L’absence d’échos recueillis par ces appels répétés à des réformes de structure et le veto auquel se heurte les initiatives, pourtant prudentes, des derniers gouvernements dans ce domaine sont d’autant plus préoccupants qu’ils interviennent dans un contexte qui, jusqu’à une date récente, était marqué par une situation financière compliquée.

Le plan d’action du gouvernement adopté l’automne dernier fixait les conditions d’encadrement financier et institutionnel de l’activité économique du pays au cours des cinq prochaines année . Il définissait, dans un décret exécutif publié au Journal officiel, « le mécanisme de suivi des mesures et réformes structurelles dans le cadre de la mise en œuvre du financement non conventionnel ».

Le décret insistait en réalité surtout sur la contrepartie du recours à la planche à billets .Elle était constituée par une liste impressionnante de réformes de l’économie algérienne dont une sorte de calendrier indicatif précisait les étapes au cours des prochaines années.

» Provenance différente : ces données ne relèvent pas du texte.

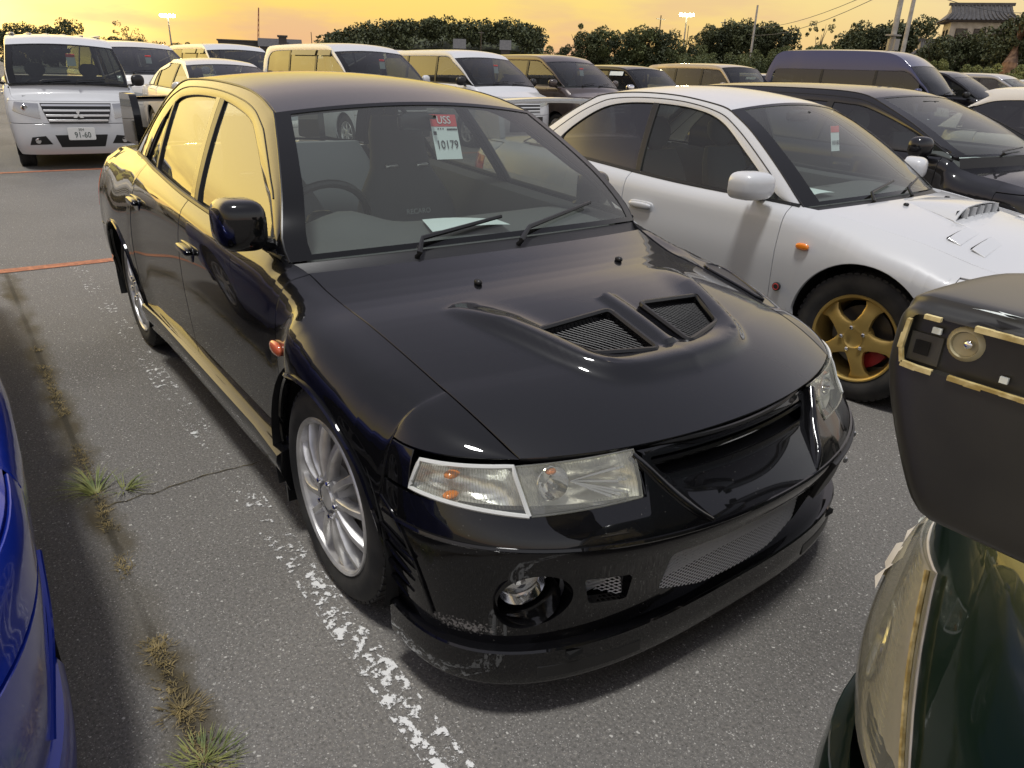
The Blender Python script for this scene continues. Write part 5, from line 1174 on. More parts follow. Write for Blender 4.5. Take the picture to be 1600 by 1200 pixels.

Plus de six mois après l’adoption de ce dispositif d’exception, le bilan des réformes mises en œuvre est facile à faire et se réduit à sa plus simple expression. L’instance de contrôle présidentielle, qui était sensée jouer un rôle de stimulation des réformes économiques pendant la période de transition de 5 ans couverte par la loi sur le recours au financement non conventionnel, semble s’installer au contraire dans une attitude de blocage des rares velléités réformatrices du gouvernement. Une situation que l’embellie provisoire des cours pétroliers a de fortes chances d’encourager.